As the last night came to an end, I was full of joy even though my body felt like it was a bag of bones. I had no idea how I was going to answer the question myself. Until the very end. I had changed into clothes that allowed me more mobility and put on my pit fit. This includes a pashmina (type of scarf) wrapped around my nose and mouth, and my eyes covered with sunglasses. As I was putting my headwear on I felt a wave of exhileration and peace fall over me. I knew I was about to go crazy in the pit. I felt the bass overcome me and let my soul become vulnerable. At that moment i realized:
Riddim is my form of Worship.
I come from a lineage of witches. In our practice we use percussion, vibrations, energy, music and dance to celebrate, protect, and venerate. I began coming closer to my spirituality around the time I started diving into bass music. My family members that practice are all in Uruguay. This made my journey of discovering my modes of veneration more independent as I didn't have a mentor close by.

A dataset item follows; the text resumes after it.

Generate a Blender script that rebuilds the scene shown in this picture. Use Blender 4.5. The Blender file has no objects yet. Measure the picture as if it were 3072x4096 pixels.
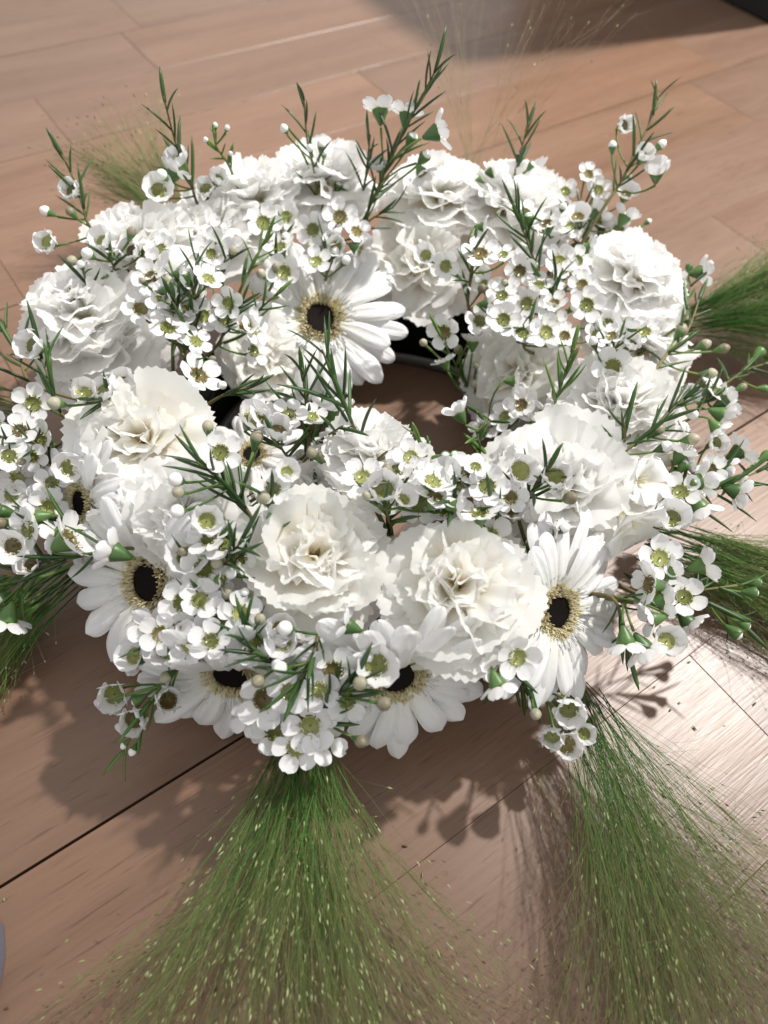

I discovered the vibrations of bass as bringing out my higher power. Not only can I hear the vibrations but I can feel them. This helps me with my sense of connection, since one of the beliefs of my practice is that we are all connected to one another as well as the divine. The repetetiveness of the bass in riddim, combined with the intense vibrations of the music and those around me brings out my most powerful self, which is my most authentic self. When I cover my face it is a form of veiling. Even though I am surrounded by others and absorbing their energy, something about covering myself takes this shared experience and makes this moment a little more mine.
I chose this image because at the end of the night when the music ended, we were no longer listening to the music but we still shared the stars in the night sky, and I get to take the moment as personal because of my name, Skyy.